Был в моей молодости период, когда меня чуть не полностью поглотила московская театральная жизнь. Дружил со многими замечательными людьми из этой среды, не пропускал ни одного сколько-нибудь заметного спектакля, сам писал сценарии и пьесы — должен сказать, неудачно писал.
Не буду перечислять все тогдашние великие имена, но двоих все-таки помяну особо: Рубена Симонова и Бориса Ливанова. Они очень дружили между собой чуть не с юности, и каким-то образом получилось так, что и я, несмотря на разницу в возрасте, тоже был допущен в этот круг. Спектакли, капустники, кутежи, импровизированные ночные концерты у Рубена Николаевича на квартире: то какой-то знаменитый гитарист из Питера, однокашник еще Рахманинова, то цыгане чуть ли не всем своим табором, то очередной лохматый поэт, что прорвется в этот дом где-нибудь уже заполночь и чуть не до утра читает свои стихи…
А Бориса Ливанова у нас должны так или иначе помнить или хотя бы представлять себе все, кто хоть раз когда-то читал «Мертвые души» Н. Гоголя. Не было и быть не может никогда такого Ноздрева, каким был он! Великий Ноздрев, потрясающий Ноздрев! Борис Николаевич, по-моему, даже обижался иногда, что из всего им созданного большинство людей помнили только одно — Ноздрев.
Бывало и так, что мы с ним гуляли вдвоем, днем или уже поближе к вечеру, вверх-вниз от Долгорукого по улице Горького — там он и жил. Большой, вальяжный, басистый, красивый, всегда немного под хмельком… А мимо течет людской поток, и многие его узнают, а он лишь благосклонно кланяется тем, кто его узнал, и движется, плывет величаво дальше, возвышаясь над толпой, как монумент самому себе…
— Вот так же, Петрович, идем мы недавно, понимаешь, по Нью-Йорку, по Пятой авеню. Втроем — Кторов, Массальский и я, — помню, рассказывал он как-то мне. — Важно так идем, народ расступается, глазеем по сторонам. Гастроли МХАТ кончились, денег нам дали с гулькин хрен, только в отеле, в номере, разве что и выпьешь, а куда в ресторан зайти — шиш, брат, шалишь… Ну, идем, беседуем промеж себя. А впереди нас мужичонка какой-то семенит с портфелей под мышкой и все чего-то оглядывается. Раз оглянулся, два оглянулся… А потом остановился и спрашивает по-русски:
— Русские?
— Русские.
— Неужели?
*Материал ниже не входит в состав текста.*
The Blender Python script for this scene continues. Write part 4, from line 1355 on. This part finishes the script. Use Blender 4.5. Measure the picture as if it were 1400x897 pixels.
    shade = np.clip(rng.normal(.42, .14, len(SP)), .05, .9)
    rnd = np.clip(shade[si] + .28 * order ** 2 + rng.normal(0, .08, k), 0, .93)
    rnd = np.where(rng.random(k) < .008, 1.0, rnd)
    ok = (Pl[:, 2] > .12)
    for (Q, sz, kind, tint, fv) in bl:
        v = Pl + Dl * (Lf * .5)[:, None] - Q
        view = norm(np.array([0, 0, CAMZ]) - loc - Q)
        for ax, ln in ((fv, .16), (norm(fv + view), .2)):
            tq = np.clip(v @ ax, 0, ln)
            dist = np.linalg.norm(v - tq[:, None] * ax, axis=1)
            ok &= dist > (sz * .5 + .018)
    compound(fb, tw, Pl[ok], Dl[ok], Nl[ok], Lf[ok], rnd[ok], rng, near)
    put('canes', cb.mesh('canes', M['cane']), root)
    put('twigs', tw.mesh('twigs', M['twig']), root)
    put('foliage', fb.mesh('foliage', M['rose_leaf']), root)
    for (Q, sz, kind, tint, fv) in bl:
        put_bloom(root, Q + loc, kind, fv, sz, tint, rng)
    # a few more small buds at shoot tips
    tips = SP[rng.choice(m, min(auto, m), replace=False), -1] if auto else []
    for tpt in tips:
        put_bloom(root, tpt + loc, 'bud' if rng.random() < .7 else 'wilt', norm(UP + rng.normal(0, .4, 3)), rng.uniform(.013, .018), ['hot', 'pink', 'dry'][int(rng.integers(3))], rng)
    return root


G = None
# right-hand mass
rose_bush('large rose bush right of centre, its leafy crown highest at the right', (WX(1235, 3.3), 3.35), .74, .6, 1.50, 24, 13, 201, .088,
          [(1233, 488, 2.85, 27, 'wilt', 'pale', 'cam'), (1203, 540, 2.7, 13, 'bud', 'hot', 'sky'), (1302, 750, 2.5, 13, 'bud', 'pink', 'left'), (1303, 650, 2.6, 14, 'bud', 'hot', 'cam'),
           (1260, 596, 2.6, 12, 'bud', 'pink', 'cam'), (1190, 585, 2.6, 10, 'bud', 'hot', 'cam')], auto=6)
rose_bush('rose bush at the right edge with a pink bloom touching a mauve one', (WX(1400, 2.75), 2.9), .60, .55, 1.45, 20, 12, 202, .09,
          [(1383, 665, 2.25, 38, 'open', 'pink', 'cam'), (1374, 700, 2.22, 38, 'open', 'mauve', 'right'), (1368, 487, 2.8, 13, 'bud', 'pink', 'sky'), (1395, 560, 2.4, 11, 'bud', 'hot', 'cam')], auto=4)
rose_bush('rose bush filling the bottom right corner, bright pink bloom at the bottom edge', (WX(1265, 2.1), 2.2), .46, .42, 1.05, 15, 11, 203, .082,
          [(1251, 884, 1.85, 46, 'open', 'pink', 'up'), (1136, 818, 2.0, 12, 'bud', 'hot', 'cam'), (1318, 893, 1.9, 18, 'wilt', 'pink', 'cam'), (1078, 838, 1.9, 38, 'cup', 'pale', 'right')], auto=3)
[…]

Русские? Боже мой! Да я у вас тридцать лет назад, в Архангельске… НЭП, концессии, два года работы. А потом нас метлой оттуда… Русские? Неужели правда — русские? Все никак поверить не могу…
— Да русские, русские… Что ты в самом деле…
— Нет, правда — русские! Живые русские… Слушайте, ну хотя бы сейчас, здесь, скажите… Как же вы там живете, а? Ведь у вас же там жить невозможно!